►

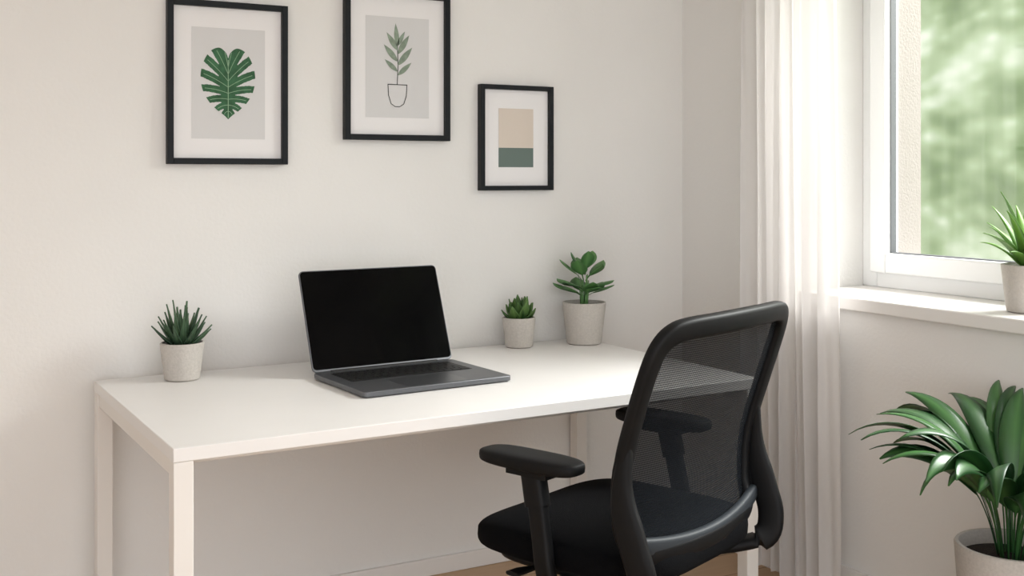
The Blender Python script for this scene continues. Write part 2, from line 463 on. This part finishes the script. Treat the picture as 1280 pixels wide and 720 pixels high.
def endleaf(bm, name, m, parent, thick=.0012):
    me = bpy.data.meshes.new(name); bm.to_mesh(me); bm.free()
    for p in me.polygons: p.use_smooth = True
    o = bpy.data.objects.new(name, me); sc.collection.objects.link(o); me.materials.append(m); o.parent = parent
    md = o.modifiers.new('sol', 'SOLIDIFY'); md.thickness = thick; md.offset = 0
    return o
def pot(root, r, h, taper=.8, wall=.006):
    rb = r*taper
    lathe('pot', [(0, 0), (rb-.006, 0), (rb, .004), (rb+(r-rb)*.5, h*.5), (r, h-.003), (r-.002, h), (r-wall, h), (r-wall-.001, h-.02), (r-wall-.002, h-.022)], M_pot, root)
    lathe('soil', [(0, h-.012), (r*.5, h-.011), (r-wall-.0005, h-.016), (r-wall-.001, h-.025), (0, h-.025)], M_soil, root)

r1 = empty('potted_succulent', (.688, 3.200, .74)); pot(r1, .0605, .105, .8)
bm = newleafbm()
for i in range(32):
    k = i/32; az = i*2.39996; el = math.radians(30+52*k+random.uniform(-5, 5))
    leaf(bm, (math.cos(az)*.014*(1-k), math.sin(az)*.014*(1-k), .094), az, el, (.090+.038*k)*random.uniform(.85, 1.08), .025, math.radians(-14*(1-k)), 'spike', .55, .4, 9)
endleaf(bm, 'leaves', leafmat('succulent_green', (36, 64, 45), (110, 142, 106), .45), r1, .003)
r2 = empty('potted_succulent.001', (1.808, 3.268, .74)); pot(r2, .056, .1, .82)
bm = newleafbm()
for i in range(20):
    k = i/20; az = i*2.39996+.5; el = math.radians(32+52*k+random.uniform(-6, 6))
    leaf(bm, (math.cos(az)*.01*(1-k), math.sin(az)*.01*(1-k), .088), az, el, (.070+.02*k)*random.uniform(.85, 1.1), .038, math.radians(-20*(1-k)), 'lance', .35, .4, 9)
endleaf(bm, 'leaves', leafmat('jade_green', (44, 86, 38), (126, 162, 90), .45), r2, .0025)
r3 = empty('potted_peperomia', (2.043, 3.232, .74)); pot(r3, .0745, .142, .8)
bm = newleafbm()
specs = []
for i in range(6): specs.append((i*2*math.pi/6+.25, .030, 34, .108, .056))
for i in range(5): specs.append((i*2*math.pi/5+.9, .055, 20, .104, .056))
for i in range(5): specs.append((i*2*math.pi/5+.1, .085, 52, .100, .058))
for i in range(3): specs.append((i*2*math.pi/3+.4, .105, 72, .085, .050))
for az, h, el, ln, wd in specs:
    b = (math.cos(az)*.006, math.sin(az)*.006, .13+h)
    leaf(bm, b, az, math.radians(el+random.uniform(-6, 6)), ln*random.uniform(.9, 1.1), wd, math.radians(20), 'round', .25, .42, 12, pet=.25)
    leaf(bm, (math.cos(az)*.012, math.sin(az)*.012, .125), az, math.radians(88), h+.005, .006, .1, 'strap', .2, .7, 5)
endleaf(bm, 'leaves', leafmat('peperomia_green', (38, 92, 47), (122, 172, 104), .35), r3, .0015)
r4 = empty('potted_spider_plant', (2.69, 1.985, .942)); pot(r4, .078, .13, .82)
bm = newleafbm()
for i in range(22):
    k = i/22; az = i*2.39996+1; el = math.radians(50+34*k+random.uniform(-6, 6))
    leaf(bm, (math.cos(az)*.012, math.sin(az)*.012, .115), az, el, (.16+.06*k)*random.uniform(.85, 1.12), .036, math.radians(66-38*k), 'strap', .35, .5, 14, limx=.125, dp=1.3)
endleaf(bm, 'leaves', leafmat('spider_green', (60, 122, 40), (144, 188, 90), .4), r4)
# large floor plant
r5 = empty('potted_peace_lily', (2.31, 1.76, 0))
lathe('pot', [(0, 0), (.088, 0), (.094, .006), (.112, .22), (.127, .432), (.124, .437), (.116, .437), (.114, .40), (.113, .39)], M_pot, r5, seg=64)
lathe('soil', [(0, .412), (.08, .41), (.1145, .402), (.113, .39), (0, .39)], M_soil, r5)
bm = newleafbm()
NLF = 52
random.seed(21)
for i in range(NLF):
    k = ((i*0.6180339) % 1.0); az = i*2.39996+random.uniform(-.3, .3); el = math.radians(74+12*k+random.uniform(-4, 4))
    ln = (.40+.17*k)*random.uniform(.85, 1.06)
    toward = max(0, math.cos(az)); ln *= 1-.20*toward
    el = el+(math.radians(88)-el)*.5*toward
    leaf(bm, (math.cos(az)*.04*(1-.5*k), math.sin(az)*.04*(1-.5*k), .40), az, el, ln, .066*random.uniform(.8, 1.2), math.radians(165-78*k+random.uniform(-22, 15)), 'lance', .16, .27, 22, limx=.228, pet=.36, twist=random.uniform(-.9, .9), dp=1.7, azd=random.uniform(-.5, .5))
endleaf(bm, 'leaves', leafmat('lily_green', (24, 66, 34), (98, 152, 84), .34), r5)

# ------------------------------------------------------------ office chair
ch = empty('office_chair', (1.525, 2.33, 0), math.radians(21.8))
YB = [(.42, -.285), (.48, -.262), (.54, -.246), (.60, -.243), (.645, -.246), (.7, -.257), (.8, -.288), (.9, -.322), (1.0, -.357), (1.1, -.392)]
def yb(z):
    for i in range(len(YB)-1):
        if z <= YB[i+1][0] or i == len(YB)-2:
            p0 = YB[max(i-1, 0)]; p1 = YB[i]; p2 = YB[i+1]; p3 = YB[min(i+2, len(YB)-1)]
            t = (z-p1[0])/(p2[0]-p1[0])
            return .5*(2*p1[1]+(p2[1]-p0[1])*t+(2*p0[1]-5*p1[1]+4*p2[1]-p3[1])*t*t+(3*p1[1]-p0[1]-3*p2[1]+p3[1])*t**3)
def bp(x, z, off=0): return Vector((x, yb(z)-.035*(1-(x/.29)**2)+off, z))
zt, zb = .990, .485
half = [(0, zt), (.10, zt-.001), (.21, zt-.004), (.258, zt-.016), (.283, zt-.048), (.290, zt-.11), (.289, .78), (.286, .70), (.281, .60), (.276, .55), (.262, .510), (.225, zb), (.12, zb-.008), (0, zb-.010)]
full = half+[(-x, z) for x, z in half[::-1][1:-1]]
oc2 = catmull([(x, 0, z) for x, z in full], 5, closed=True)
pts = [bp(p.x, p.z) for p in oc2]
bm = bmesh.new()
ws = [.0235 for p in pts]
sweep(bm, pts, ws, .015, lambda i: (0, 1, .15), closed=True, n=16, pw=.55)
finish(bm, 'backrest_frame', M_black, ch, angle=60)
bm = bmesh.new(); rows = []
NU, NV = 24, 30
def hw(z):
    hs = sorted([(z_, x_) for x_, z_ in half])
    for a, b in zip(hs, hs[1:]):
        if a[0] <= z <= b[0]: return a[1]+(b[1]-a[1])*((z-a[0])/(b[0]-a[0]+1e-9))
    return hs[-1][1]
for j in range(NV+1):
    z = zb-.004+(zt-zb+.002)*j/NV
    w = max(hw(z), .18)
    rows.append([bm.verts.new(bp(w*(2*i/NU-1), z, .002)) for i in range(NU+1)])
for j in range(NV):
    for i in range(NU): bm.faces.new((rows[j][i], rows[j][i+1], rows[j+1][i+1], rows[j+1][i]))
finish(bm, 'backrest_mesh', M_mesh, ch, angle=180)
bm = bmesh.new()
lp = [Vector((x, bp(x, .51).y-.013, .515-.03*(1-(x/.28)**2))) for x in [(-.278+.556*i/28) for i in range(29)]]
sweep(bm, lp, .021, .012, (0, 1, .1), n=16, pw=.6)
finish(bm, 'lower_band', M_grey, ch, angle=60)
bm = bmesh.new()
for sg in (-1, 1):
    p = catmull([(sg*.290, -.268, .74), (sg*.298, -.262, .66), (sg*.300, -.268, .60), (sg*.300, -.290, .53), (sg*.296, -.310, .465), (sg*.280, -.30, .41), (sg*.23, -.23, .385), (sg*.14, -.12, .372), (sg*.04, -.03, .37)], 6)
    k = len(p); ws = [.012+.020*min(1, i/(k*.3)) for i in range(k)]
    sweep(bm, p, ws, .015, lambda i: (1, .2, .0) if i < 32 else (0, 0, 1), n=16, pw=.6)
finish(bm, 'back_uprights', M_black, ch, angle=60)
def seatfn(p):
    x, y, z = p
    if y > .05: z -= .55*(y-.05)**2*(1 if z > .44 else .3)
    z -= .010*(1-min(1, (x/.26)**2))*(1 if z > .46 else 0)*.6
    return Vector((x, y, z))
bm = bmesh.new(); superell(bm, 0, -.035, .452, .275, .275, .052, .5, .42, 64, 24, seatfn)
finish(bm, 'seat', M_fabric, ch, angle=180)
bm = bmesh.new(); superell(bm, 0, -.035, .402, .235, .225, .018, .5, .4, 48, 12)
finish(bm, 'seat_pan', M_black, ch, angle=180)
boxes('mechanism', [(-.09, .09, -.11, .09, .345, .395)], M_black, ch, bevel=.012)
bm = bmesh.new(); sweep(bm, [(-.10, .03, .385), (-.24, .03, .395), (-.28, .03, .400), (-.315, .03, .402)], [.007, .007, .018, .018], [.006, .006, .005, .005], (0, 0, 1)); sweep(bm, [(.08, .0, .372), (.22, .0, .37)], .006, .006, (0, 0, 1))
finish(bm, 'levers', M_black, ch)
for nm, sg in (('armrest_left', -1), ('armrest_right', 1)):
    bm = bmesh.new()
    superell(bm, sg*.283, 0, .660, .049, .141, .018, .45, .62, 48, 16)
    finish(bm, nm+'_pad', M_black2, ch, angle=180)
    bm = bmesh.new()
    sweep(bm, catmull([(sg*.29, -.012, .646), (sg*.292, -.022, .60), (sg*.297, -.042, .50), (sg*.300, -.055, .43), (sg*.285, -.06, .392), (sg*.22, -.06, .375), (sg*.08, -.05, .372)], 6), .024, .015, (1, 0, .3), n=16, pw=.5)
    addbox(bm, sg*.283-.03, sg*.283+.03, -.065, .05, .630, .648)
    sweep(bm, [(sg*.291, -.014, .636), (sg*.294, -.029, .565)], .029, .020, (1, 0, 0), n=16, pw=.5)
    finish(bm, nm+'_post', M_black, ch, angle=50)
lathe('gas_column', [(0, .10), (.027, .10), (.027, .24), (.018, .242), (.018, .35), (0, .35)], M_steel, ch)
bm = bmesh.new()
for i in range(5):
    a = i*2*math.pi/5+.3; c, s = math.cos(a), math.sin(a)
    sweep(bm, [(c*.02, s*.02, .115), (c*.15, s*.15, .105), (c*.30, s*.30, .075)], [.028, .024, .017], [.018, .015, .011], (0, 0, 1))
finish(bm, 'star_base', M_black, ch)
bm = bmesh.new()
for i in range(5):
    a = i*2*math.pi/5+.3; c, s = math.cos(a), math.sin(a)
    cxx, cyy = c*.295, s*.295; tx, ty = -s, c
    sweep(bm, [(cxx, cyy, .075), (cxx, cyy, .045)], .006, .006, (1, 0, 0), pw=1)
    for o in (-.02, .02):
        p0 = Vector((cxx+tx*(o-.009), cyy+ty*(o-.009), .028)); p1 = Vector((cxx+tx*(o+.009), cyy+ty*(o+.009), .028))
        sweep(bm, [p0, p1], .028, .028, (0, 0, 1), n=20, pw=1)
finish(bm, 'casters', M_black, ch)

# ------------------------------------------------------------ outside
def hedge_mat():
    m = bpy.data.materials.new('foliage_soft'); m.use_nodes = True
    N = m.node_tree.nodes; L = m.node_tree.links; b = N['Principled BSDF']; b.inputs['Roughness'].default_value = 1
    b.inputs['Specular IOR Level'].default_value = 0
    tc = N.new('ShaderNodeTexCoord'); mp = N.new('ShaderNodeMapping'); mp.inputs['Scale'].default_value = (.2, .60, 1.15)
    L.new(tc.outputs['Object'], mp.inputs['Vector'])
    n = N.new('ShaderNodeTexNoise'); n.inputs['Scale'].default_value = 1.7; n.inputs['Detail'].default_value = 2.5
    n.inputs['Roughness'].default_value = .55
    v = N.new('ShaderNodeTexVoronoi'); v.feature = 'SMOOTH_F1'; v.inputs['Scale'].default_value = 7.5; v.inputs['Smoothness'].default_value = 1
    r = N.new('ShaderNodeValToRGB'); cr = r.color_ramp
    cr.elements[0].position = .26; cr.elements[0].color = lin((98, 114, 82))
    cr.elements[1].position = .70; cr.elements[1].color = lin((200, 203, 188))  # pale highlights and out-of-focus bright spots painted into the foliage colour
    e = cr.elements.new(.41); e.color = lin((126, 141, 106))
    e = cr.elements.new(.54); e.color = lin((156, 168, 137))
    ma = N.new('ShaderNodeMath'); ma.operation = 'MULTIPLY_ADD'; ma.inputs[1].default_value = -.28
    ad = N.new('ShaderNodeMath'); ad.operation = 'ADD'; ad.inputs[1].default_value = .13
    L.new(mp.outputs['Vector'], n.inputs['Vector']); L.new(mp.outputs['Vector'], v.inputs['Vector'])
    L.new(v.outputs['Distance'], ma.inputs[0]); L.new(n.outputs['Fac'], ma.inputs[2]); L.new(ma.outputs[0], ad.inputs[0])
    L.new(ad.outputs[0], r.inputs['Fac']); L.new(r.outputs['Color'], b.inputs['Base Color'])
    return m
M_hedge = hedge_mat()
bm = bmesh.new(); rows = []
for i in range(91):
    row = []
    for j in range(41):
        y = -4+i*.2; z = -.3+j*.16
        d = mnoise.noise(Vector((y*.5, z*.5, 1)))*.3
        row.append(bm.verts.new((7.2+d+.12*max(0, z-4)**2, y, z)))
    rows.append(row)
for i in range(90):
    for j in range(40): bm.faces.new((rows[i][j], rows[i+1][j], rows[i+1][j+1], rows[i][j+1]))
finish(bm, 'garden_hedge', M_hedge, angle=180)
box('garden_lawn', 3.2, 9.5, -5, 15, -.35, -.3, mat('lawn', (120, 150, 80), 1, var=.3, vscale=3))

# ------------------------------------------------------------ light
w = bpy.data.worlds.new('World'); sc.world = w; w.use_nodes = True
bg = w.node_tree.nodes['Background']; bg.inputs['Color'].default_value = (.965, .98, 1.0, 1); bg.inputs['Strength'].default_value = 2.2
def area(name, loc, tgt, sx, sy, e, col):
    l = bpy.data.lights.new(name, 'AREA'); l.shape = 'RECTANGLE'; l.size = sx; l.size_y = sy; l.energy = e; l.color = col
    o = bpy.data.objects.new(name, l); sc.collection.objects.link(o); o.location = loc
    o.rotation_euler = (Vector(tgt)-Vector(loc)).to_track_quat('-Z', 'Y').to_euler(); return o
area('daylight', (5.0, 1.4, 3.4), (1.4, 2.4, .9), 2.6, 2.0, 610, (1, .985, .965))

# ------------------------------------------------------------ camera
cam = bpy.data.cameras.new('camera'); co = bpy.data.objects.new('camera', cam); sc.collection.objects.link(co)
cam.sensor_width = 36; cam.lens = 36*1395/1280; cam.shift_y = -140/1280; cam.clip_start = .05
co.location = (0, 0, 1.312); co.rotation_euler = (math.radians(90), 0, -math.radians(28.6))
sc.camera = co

◄

STATED PROBLEM
Repeat the lines of the listing above verbatim, beginning at its first line and ending at the line containing "h-.025)], M_soil, root)", which is included. Omit pictures.

THE REPLY
The Blender Python script for this scene continues. Write part 2, from line 463 on. This part finishes the script. Treat the picture as 1280 pixels wide and 720 pixels high.
def endleaf(bm, name, m, parent, thick=.0012):
    me = bpy.data.meshes.new(name); bm.to_mesh(me); bm.free()
    for p in me.polygons: p.use_smooth = True
    o = bpy.data.objects.new(name, me); sc.collection.objects.link(o); me.materials.append(m); o.parent = parent
    md = o.modifiers.new('sol', 'SOLIDIFY'); md.thickness = thick; md.offset = 0
    return o
def pot(root, r, h, taper=.8, wall=.006):
    rb = r*taper
    lathe('pot', [(0, 0), (rb-.006, 0), (rb, .004), (rb+(r-rb)*.5, h*.5), (r, h-.003), (r-.002, h), (r-wall, h), (r-wall-.001, h-.02), (r-wall-.002, h-.022)], M_pot, root)
    lathe('soil', [(0, h-.012), (r*.5, h-.011), (r-wall-.0005, h-.016), (r-wall-.001, h-.025), (0, h-.025)], M_soil, root)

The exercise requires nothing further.